Si l'aspect philosophique de la pensée du Rav Kook vous intéresse, vous pouvez également consulter la très bonne traduction française de C. Challier du livre de Yossef Ben-Shlomo, "Introduction à la pensée du Rav Kook", éd. du Cerf, Collection «Patrimoines - Judaïsme», Paris, 1992

Résumé du livre, trouvé sur la page web des éditions Cerf:
"Cette introduction (première étude sur la pensée du rabbin Abraham Isaac Kook, 1865-1935) explique les principes qui guident la démarche d’un des plus grands penseurs du judaïsme contemporain : son idée de Dieu, sa théorie de la connaissance, sa conception de la matière ou encore sa philosophie de l’histoire.

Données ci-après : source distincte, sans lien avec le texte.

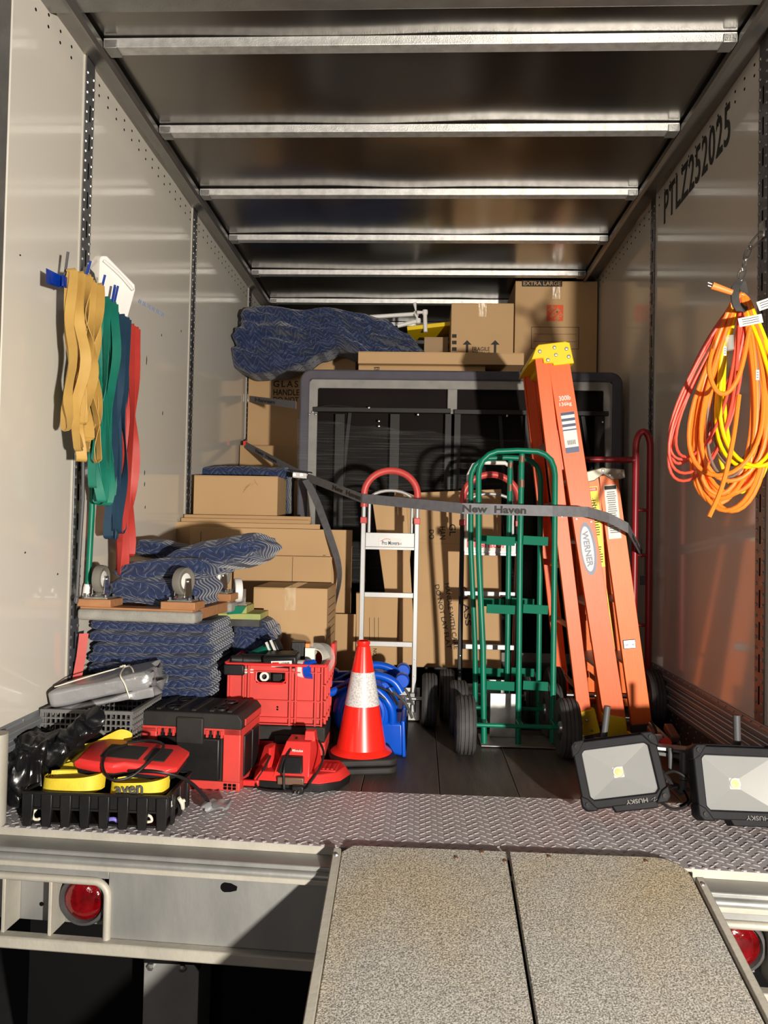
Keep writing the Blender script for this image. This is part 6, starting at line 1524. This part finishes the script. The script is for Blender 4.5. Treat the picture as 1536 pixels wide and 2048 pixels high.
# ================================================================ work lights and stand
def worklight(label, c, w_, h, rx, ry, rz):
    t = thing('work_light', label, 'work light', c, (rx, ry, rz), 'portable work lights')
    W2, H2_ = w_/2, h/2
    # shell: ring + back
    def ring(o, i_, y0, y1, z_=0): 
        m = MB(); O = [(-o[0], -o[1]), (o[0], -o[1]), (o[0], o[1]), (-o[0], o[1])]; I = [(-i_[0], -i_[1]), (i_[0], -i_[1]), (i_[0], i_[1]), (-i_[0], i_[1])]
        cc_ = .12
        def ch(P, k): 
            a, b = P[2]; return [(-a+k, -b), (a-k, -b), (a, -b+k), (a, b-k), (a-k, b), (-a+k, b), (-a, b-k), (-a, -b+k)]
        O = ch(O, .022); I = ch(I, .012); n = 8
        m.v = [Vector((a, y0, b)) for a, b in O]+[Vector((a, y0, b)) for a, b in I]+[Vector((a, y1, b)) for a, b in O]+[Vector((a, y1, b)) for a, b in I]
        for k in range(n):
            j = (k+1) % n; m.f += [[k, j, n+j, n+k], [2*n+k, 3*n+k, 3*n+j, 2*n+j], [k, 2*n+k, 2*n+j, j], [n+k, n+j, 3*n+j, 3*n+k]]
        return m
    ring((W2, H2_), (W2-.026, H2_-.026), -.02, .03).build('bezel', 'light_shell', t, bevel=.004)
    MB().box(-W2+.012, W2-.012, .03, .055, -H2_+.012, H2_-.012).build('back_housing', 'light_shell', t, bevel=.006)
    for k in range(9): MB().box(-W2+.03+k*(w_-.06)/8-.002, -W2+.03+k*(w_-.06)/8+.002, .055, .072, -H2_+.02, H2_-.02).build('cooling_fin', 'light_shell', t)
    for sx in (-1, 1):
        for sz in (-1, 1):
            m = MB(); x, z = sx*(W2-.014), sz*(H2_-.014)
            m.prism([(x-sx*.03, z+sz*.018), (x+sx*.004, z+sz*.018), (x+sx*.018, z+sz*.004), (x+sx*.018, z-sz*.03), (x-sx*.004, z-sz*.018), (x-sx*.016, z-sz*.002)], -.028, .034)
            m.build('corner_guard', 'light_shell', t, bevel=.004); MB().lathe([(.007, 0), (.007, .004), (.004, .004), (.004, .002), (0, .002)], 14, align((x, -.028, z), (0, -1, 0))).build('corner_screw', 'steel_black', t, smooth=True)
    # reflector: four inclined trapezoids
    ri, rk = W2-.026, H2_-.026; m = MB(); ci, ck = .016, .016
    O = [Vector((-ri, -.006, -rk)), Vector((ri, -.006, -rk)), Vector((ri, -.006, rk)), Vector((-ri, -.006, rk))]; I = [Vector((-ci, .026, -ck)), Vector((ci, .026, -ck)), Vector((ci, .026, ck)), Vector((-ci, .026, ck))]
    for k in range(4):
        j = (k+1) % 4; MB().add.__self__ if False else None
        mm = MB(); mm.add([O[k], O[j], I[j], I[k]], [(0, 1, 2, 3)]); mm.build('reflector_facet', 'reflector', t)
    MB().box(-ci, ci, .025, .028, -ck, ck).build('led_board', 'paper', t)
    MB().lathe([(.012, .0), (.012, .003), (.010, .0045), (0, .005)], 20, align((0, .0245, 0), (0, -1, 0))).build('led', 'led', t, smooth=True)
    MB().lathe([(.013, -.001), (.0165, .004), (.0165, .006), (.013, .002)], 20, align((0, .0245, 0), (0, -1, 0))).build('led_ring', 'paper', t, smooth=True)
    MB().box(-ri+.002, ri-.002, -.0125, -.010, -rk+.002, rk-.002).build('lens', 'clear_glass', t)
    # lower tab with the upside-down name
    MB().prism([(-W2*.35, -H2_+.004), (W2*.75, -H2_+.004), (W2*.68, -H2_-.016), (-W2*.28, -H2_-.016)], -.022, .03).build('lower_tab', 'light_shell', t, bevel=.003)
    text('HUSKY', w_*.25, .013, basis((w_*.12, -.0232, -H2_+.0085), (-1, 0, 0), (0, 0, -1)), t, 'reflector', world=False, bold=.02)
    m = MB(); q = w_*.285
    for a_, b_, c_, d_ in ((.0, .0, .014, .006), (.014, .006, .006, -.006), (.006, -.006, .018, -.002)): m.bar((q+a_, -.0235, -H2_+.0085+b_), (q+c_, -.0235, -H2_+.0085+d_), .003, .001)
    m.build('brand_mark', 'reflector', t)
    MB().box(-W2+.02, W2-.02, .0, .045, H2_-.003, H2_+.008).build('top_edge', 'light_shell', t, bevel=.003)
    return t
lc = at(1238, 1543, 2.50)
wl1 = worklight('left portable work light leaning in front of the ladder feet, turned to the left', lc, .262, .205, math.radians(-22), math.radians(-11), math.radians(-6))
rc_ = at(1477, 1567, 2.42)
wl2 = worklight('right portable work light at the right edge, facing straight out', rc_, .278, .212, math.radians(-20), math.radians(1.5), math.radians(4))
stn = thing('light_stand', 'folded grey stand with cross bar, handle posts and cable behind the work lights', 'stand', at(1330, 1500, 2.62))
q1 = at(1302, 1492, 2.60); q2 = at(1376, 1500, 2.60)
MB().bar(q1, at(1378, 1500, 2.60), .05, .012).build('cross_bar', 'zinc', stn, world=True, bevel=.002)
MB().bar(at(1302, 1502, 2.60), at(1378, 1512, 2.60), .05, .012).build('cross_bar', 'grey_pole', stn, world=True, bevel=.002)
MB().tube([at(1215, 1412, 2.62), at(1207, 1482, 2.62)], .0105, 16).build('handle_post', 'grey_pole', stn, world=True, smooth=True)
MB().cb(at(1207, 1484, 2.60), .06, .03, .025).build('post_clamp', 'light_shell', stn, world=True, bevel=.003)
MB().tube([at(1473, 1430, 2.56), at(1475, 1505, 2.56)], .0115, 16).build('handle_post', 'grey_pole', stn, world=True, smooth=True)
MB().bar(at(1375, 1502, 2.60), at(1536, 1512, 2.55), .03, .03).build('lower_bar', 'light_shell', stn, world=True, bevel=.003)
MB().bar(at(1290, 1498, 2.6), at(1210, 1490, 2.6), .03, .025).build('lower_bar', 'light_shell', stn, world=True, bevel=.003)
MB().tube([at(1368, 1505, 2.52), at(1367, 1560, 2.50)], .013, 16).build('rubber_grip', 'rubber_grey' if False else 'grey_pole', stn, world=True, smooth=True)
MB().tube([at(1367, 1560, 2.50), at(1365, 1585, 2.50)], .011, 14).build('grip_end', 'rubber', stn, world=True, smooth=True)
MB().tube([at(1341, 1495, 2.56), at(1341, 1538, 2.56)], .008, 12).build('drop_post', 'grey_pole', stn, world=True, smooth=True)
MB().bar(at(1310, 1530, 2.58), at(1365, 1590, 2.52), .016, .012).build('fold_leg', 'black_dusty', stn, world=True, bevel=.002)
MB().bar(at(1330, 1560, 2.55), at(1400, 1590, 2.6), .016, .012).build('fold_leg', 'black_dusty', stn, world=True, bevel=.002)
MB().tube(smoothpath([at(1322, 1550, 2.50), at(1350, 1543, 2.48), at(1378, 1562, 2.46), at(1384, 1590, 2.44), at(1372, 1612, 2.43), at(1345, 1618, 2.42), at(1322, 1604, 2.44), at(1311, 1592, 2.47)], 6), .0045, 8).build('cable', 'steel_black', stn, world=True, smooth=True)
MB().tube(smoothpath([at(1330, 1580, 2.52), at(1360, 1575, 2.5), at(1376, 1600, 2.47), at(1360, 1612, 2.45)], 6), .0035, 8).build('cable', 'black', stn, world=True, smooth=True)
# tools on the floor by the right wall
t = thing('bar_clamp', 'bar clamp with brown grip and red knob lying by the ladder feet', 'clamp', at(1325, 1470, 3.15))
MB().bar(at(1300, 1446, 3.2), at(1340, 1484, 3.12), .02, .012).build('clamp_bar', 'zinc', t, world=True, bevel=.002)
MB().bar(at(1335, 1452, 3.2), at(1352, 1480, 3.12), .035, .03).build('brown_grip', mat('brown_grip', (.16, .07, .05), .45), t, world=True, bevel=.006)
MB().bar(at(1303, 1455, 3.2), at(1318, 1478, 3.12), .04, .02).build('jaw', 'brown_grip', t, world=True, bevel=.004)
MB().cb(at(1315, 1478, 3.08), .035, .02, .035).build('white_sleeve', 'paper', t, world=True, bevel=.004)
MB().lathe([(.022, -.008), (.025, 0), (.022, .008), (0, .01)], 20, align(at(1331, 1486, 3.06), (0, -.5, 1))).build('red_knob', 'red_plastic', t, world=True, smooth=True)
MB().tube(smoothpath([at(1302, 1442, 3.15), at(1312, 1462, 3.12), at(1308, 1480, 3.1)], 4), .005, 8).build('trigger', 'black_plastic', t, world=True, smooth=True)
t = thing('grey_case', 'small dark grey tool case behind the stand cross bar', 'case', at(1350, 1494, 3.2))
MB().bar(at(1328, 1497, 3.2), at(1362, 1495, 3.18), .09, .04).build('body', 'grey_pole', t, world=True, bevel=.006)
MB().cb(at(1345, 1485, 3.18), .03, .02, .01).build('latch', 'black_plastic', t, world=True, bevel=.002)
m = MB(); soft_box(m, .12, .1, .05, (.03, .03, .02), (10, 10, 6), lambda p, q: p+Vector((.01, .01, .01))*noise.noise(q*30))
c = at(1270, 1480, 2.75); o = m.build('work_glove', 'rubber', None, smooth=True); o.location = (c.x, 2.82, .03); tag(o, 'crumpled black glove on the floor between ladder feet and left work light', 'glove')
flush_texts()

Le livre analyse le lien dialectique qui unit, selon le Rav Kook, la matière et l’esprit, le profane et le saint, la liberté et la nécessité".

Cordialement,

Notes
(1) TB Berah'ot 6a.
(2) ad loc., dans ses H'idoushei Aggadot.
(3) Commentaire de l'Énéide, VIII, 345.
(4) Institutions divines, IV, 28, 3-16.
(5) cf. aussi Augustin, La Cité de Dieu, X, 3 ; Les Rétractations I, XIII, 9 ; De la Vraie Religion, 55, 111 et 113, Quant. Anim., 36, 80.
(6) cf. p. ex. son "Dictionnaire philosophique", s.v. Judaïsme.
(7) cf. TB Yuma 22b et Nah'al Eitan du Rav Kaniewsky, chap. 6, seif 10, s.k. 7 duquel il semblerait que c'est formellement interdit (tant pour le Re'em que pour R"I HaLavan, etc).; cf. aussi Rambam, hil. Temidim ouMoussafim, 4,4 et comm.; Maguen Avraham OH 156, s.k. 2; Pri H'adash OH 55, s.k. 1; Kaf HaH'ayim 13,10, resp. Teshouvot veHanhagot III, 387, etc.